┏━━
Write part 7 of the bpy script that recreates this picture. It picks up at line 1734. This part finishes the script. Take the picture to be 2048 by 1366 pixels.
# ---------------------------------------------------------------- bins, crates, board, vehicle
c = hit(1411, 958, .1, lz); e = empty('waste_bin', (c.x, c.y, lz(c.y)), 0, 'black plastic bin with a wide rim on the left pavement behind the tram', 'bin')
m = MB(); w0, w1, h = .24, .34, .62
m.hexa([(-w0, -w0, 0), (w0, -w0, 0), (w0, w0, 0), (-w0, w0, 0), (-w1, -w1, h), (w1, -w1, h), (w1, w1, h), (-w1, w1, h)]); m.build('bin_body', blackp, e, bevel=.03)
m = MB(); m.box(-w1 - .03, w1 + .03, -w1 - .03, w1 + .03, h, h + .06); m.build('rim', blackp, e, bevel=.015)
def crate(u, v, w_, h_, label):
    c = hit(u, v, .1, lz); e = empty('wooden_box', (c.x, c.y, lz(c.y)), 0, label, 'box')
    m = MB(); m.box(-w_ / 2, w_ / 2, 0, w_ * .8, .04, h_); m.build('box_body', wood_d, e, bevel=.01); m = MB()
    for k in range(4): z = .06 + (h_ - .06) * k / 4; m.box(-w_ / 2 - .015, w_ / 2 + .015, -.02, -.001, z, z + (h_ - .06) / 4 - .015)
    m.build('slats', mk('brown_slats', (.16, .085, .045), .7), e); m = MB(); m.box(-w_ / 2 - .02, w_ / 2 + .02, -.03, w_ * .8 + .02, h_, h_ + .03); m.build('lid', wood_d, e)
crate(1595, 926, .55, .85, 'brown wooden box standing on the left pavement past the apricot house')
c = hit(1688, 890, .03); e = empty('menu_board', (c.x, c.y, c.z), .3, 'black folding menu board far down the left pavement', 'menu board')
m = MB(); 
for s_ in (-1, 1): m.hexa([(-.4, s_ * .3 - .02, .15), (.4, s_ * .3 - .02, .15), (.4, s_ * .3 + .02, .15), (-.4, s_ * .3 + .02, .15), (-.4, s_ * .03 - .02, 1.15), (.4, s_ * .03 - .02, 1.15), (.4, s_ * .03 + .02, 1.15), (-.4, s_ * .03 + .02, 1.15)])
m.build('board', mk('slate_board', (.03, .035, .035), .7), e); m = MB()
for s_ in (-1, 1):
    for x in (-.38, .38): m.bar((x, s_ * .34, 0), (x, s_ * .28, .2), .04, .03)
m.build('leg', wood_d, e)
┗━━
• YOUR TASK
Set every line of the listing down word for word.

• TASK ANSWER
Write part 7 of the bpy script that recreates this picture. It picks up at line 1734. This part finishes the script. Take the picture to be 2048 by 1366 pixels.
# ---------------------------------------------------------------- bins, crates, board, vehicle
c = hit(1411, 958, .1, lz); e = empty('waste_bin', (c.x, c.y, lz(c.y)), 0, 'black plastic bin with a wide rim on the left pavement behind the tram', 'bin')
m = MB(); w0, w1, h = .24, .34, .62
m.hexa([(-w0, -w0, 0), (w0, -w0, 0), (w0, w0, 0), (-w0, w0, 0), (-w1, -w1, h), (w1, -w1, h), (w1, w1, h), (-w1, w1, h)]); m.build('bin_body', blackp, e, bevel=.03)
m = MB(); m.box(-w1 - .03, w1 + .03, -w1 - .03, w1 + .03, h, h + .06); m.build('rim', blackp, e, bevel=.015)
def crate(u, v, w_, h_, label):
    c = hit(u, v, .1, lz); e = empty('wooden_box', (c.x, c.y, lz(c.y)), 0, label, 'box')
    m = MB(); m.box(-w_ / 2, w_ / 2, 0, w_ * .8, .04, h_); m.build('box_body', wood_d, e, bevel=.01); m = MB()
    for k in range(4): z = .06 + (h_ - .06) * k / 4; m.box(-w_ / 2 - .015, w_ / 2 + .015, -.02, -.001, z, z + (h_ - .06) / 4 - .015)
    m.build('slats', mk('brown_slats', (.16, .085, .045), .7), e); m = MB(); m.box(-w_ / 2 - .02, w_ / 2 + .02, -.03, w_ * .8 + .02, h_, h_ + .03); m.build('lid', wood_d, e)
crate(1595, 926, .55, .85, 'brown wooden box standing on the left pavement past the apricot house')
c = hit(1688, 890, .03); e = empty('menu_board', (c.x, c.y, c.z), .3, 'black folding menu board far down the left pavement', 'menu board')
m = MB(); 
for s_ in (-1, 1): m.hexa([(-.4, s_ * .3 - .02, .15), (.4, s_ * .3 - .02, .15), (.4, s_ * .3 + .02, .15), (-.4, s_ * .3 + .02, .15), (-.4, s_ * .03 - .02, 1.15), (.4, s_ * .03 - .02, 1.15), (.4, s_ * .03 + .02, 1.15), (-.4, s_ * .03 + .02, 1.15)])
m.build('board', mk('slate_board', (.03, .035, .035), .7), e); m = MB()
for s_ in (-1, 1):
    for x in (-.38, .38): m.bar((x, s_ * .34, 0), (x, s_ * .28, .2), .04, .03)
m.build('leg', wood_d, e)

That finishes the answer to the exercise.